Al final, uno se siente tentado, como insinuaba Popper, de negar a la historia el estatuto de ciencia, entre otras cosas porque es incapaz de predecir el futuro. Y también porque a cada historiador se le acaba viendo el plumero ideológico: con más descaro, desde luego, a los exégetas de grandes metarrelatos finalistas, como Spengler o Toynbee, si es que se los puede considerar «historiadores». Pero el péndulo no se ha detenido nunca: después de la aridez del estructuralismo y de la historia económica, del linguistic turn y de la eclosión de los derridianos (feministas y partidarios de la queer history incluidos), regresa el relato coincidiendo con la explosión de la novela histórica. Menocchio, el molinero de Carlo Ginzburg, se da la mano con la mujer del impostor de Martin Guerre en el guión cinematográficotexto de historia de Natalie Z. Davis.
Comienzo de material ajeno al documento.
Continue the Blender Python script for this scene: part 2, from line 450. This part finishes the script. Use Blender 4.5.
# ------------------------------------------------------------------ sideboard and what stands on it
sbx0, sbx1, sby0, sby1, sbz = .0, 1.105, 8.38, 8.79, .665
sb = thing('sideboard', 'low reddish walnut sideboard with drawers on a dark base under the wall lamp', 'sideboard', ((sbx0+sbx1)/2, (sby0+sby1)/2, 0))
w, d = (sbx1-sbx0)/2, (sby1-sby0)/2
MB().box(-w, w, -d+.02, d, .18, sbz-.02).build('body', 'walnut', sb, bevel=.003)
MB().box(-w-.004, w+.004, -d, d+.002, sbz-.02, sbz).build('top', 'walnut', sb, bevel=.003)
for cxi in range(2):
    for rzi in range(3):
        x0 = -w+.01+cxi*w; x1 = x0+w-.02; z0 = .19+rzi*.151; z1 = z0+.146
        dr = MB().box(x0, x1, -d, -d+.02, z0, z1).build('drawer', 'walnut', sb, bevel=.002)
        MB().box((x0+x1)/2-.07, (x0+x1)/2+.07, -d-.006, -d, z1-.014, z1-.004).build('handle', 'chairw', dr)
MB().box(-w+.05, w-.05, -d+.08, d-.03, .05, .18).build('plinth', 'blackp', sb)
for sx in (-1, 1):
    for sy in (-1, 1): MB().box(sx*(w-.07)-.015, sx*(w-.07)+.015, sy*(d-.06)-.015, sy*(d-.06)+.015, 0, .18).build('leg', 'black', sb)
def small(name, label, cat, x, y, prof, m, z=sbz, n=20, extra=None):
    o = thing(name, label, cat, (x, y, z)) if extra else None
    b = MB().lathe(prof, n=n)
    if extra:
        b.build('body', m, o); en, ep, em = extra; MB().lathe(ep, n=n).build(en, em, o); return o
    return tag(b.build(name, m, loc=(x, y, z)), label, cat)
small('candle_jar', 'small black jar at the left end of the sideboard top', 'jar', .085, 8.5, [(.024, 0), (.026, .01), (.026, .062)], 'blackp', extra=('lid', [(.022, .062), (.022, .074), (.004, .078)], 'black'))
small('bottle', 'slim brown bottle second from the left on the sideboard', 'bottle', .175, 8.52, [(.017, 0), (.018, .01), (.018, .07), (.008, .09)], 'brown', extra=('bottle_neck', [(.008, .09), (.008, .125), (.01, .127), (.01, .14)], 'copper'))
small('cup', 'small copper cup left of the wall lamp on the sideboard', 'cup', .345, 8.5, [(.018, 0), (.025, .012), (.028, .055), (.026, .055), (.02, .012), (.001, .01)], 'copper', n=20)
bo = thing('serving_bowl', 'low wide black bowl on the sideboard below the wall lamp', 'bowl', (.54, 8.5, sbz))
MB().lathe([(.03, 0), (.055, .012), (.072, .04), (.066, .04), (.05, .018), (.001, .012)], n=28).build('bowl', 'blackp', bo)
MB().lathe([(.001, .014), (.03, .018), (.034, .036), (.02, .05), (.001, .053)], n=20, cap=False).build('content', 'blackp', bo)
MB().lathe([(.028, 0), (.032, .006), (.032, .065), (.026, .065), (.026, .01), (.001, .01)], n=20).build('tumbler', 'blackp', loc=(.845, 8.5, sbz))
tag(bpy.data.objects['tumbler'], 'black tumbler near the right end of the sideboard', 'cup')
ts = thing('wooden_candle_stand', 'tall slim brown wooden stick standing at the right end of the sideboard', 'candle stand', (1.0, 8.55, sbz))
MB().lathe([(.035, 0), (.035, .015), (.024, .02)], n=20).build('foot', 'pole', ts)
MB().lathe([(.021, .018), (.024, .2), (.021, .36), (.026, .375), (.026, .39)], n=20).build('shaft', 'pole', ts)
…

La vida cotidiana de Montaillou, la aldea occitana de Le Roy Ladurie, se convirtió en el primer éxito de ventas (1975) de la nueva narratividad histórica, antes de que Simon Schama le sacara partido millonario a sus series históricas televisadas.

La gente, como decía Marx (El 18 Brumariode Louis Bonaparte) hace su propia historia, pero no bajo las condiciones elegidas por ella. A los historiadores –ay– les sucede lo mismo cuando se ponen a contárnosla. El pasado que conozco (?) es un pasado construido desde presentes ya pasados. Como esto mismo que escribo desde mi escepticismo presentista y a lo que aquí pongo su punto final.